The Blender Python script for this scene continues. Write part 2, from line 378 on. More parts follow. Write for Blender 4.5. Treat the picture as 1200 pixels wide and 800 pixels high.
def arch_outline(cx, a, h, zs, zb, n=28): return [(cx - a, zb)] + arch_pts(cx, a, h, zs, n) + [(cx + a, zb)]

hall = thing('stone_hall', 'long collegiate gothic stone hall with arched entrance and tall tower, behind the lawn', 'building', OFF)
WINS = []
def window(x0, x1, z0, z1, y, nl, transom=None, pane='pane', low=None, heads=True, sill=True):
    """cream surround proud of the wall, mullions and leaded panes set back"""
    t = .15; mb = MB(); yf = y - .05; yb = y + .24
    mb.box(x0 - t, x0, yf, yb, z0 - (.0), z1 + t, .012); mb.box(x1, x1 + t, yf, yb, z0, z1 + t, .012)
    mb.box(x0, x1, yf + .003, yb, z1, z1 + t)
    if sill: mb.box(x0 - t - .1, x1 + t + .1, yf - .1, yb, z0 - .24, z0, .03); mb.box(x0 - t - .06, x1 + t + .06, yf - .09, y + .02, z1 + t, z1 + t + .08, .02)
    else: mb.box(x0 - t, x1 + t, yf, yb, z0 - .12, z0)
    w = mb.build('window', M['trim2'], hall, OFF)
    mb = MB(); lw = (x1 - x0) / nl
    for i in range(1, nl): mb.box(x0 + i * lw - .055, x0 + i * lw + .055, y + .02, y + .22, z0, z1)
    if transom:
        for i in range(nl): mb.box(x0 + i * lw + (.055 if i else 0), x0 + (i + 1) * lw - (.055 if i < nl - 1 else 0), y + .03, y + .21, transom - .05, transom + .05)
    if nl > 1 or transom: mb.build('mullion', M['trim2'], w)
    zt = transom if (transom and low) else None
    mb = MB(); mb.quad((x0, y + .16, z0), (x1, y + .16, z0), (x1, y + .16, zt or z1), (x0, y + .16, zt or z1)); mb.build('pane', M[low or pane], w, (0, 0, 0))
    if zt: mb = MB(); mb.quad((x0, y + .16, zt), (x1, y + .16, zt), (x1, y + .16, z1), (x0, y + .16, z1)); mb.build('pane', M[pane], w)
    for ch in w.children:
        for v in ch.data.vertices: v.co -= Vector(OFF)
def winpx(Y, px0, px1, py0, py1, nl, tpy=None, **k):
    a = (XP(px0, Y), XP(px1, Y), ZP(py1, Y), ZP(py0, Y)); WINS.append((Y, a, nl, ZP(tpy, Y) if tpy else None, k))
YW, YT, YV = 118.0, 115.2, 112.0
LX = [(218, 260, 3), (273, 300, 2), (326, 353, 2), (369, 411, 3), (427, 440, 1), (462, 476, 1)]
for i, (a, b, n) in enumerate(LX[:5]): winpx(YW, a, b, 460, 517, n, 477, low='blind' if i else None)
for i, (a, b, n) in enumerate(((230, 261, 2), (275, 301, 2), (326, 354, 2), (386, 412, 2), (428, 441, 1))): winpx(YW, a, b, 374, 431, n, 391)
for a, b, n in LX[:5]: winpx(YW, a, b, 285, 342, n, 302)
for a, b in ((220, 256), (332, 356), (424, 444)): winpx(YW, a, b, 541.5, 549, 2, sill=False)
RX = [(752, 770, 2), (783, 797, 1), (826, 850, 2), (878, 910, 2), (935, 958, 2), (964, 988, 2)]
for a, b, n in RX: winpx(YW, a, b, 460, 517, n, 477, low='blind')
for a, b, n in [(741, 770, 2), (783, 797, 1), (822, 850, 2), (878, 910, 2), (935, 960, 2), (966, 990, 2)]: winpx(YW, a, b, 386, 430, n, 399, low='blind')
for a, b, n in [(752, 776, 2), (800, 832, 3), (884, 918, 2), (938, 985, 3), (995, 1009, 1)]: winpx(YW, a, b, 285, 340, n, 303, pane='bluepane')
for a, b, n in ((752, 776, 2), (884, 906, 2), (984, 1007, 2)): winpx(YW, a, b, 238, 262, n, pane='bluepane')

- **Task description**
Repeat the data precisely, line by line.

- **Result of the task**
The Blender Python script for this scene continues. Write part 2, from line 378 on. More parts follow. Write for Blender 4.5. Treat the picture as 1200 pixels wide and 800 pixels high.
def arch_outline(cx, a, h, zs, zb, n=28): return [(cx - a, zb)] + arch_pts(cx, a, h, zs, n) + [(cx + a, zb)]

hall = thing('stone_hall', 'long collegiate gothic stone hall with arched entrance and tall tower, behind the lawn', 'building', OFF)
WINS = []
def window(x0, x1, z0, z1, y, nl, transom=None, pane='pane', low=None, heads=True, sill=True):
    """cream surround proud of the wall, mullions and leaded panes set back"""
    t = .15; mb = MB(); yf = y - .05; yb = y + .24
    mb.box(x0 - t, x0, yf, yb, z0 - (.0), z1 + t, .012); mb.box(x1, x1 + t, yf, yb, z0, z1 + t, .012)
    mb.box(x0, x1, yf + .003, yb, z1, z1 + t)
    if sill: mb.box(x0 - t - .1, x1 + t + .1, yf - .1, yb, z0 - .24, z0, .03); mb.box(x0 - t - .06, x1 + t + .06, yf - .09, y + .02, z1 + t, z1 + t + .08, .02)
    else: mb.box(x0 - t, x1 + t, yf, yb, z0 - .12, z0)
    w = mb.build('window', M['trim2'], hall, OFF)
    mb = MB(); lw = (x1 - x0) / nl
    for i in range(1, nl): mb.box(x0 + i * lw - .055, x0 + i * lw + .055, y + .02, y + .22, z0, z1)
    if transom:
        for i in range(nl): mb.box(x0 + i * lw + (.055 if i else 0), x0 + (i + 1) * lw - (.055 if i < nl - 1 else 0), y + .03, y + .21, transom - .05, transom + .05)
    if nl > 1 or transom: mb.build('mullion', M['trim2'], w)
    zt = transom if (transom and low) else None
    mb = MB(); mb.quad((x0, y + .16, z0), (x1, y + .16, z0), (x1, y + .16, zt or z1), (x0, y + .16, zt or z1)); mb.build('pane', M[low or pane], w, (0, 0, 0))
    if zt: mb = MB(); mb.quad((x0, y + .16, zt), (x1, y + .16, zt), (x1, y + .16, z1), (x0, y + .16, z1)); mb.build('pane', M[pane], w)
    for ch in w.children:
        for v in ch.data.vertices: v.co -= Vector(OFF)
def winpx(Y, px0, px1, py0, py1, nl, tpy=None, **k):
    a = (XP(px0, Y), XP(px1, Y), ZP(py1, Y), ZP(py0, Y)); WINS.append((Y, a, nl, ZP(tpy, Y) if tpy else None, k))
YW, YT, YV = 118.0, 115.2, 112.0
LX = [(218, 260, 3), (273, 300, 2), (326, 353, 2), (369, 411, 3), (427, 440, 1), (462, 476, 1)]
for i, (a, b, n) in enumerate(LX[:5]): winpx(YW, a, b, 460, 517, n, 477, low='blind' if i else None)
for i, (a, b, n) in enumerate(((230, 261, 2), (275, 301, 2), (326, 354, 2), (386, 412, 2), (428, 441, 1))): winpx(YW, a, b, 374, 431, n, 391)
for a, b, n in LX[:5]: winpx(YW, a, b, 285, 342, n, 302)
for a, b in ((220, 256), (332, 356), (424, 444)): winpx(YW, a, b, 541.5, 549, 2, sill=False)
RX = [(752, 770, 2), (783, 797, 1), (826, 850, 2), (878, 910, 2), (935, 958, 2), (964, 988, 2)]
for a, b, n in RX: winpx(YW, a, b, 460, 517, n, 477, low='blind')
for a, b, n in [(741, 770, 2), (783, 797, 1), (822, 850, 2), (878, 910, 2), (935, 960, 2), (966, 990, 2)]: winpx(YW, a, b, 386, 430, n, 399, low='blind')
for a, b, n in [(752, 776, 2), (800, 832, 3), (884, 918, 2), (938, 985, 3), (995, 1009, 1)]: winpx(YW, a, b, 285, 340, n, 303, pane='bluepane')
for a, b, n in ((752, 776, 2), (884, 906, 2), (984, 1007, 2)): winpx(YW, a, b, 238, 262, n, pane='bluepane')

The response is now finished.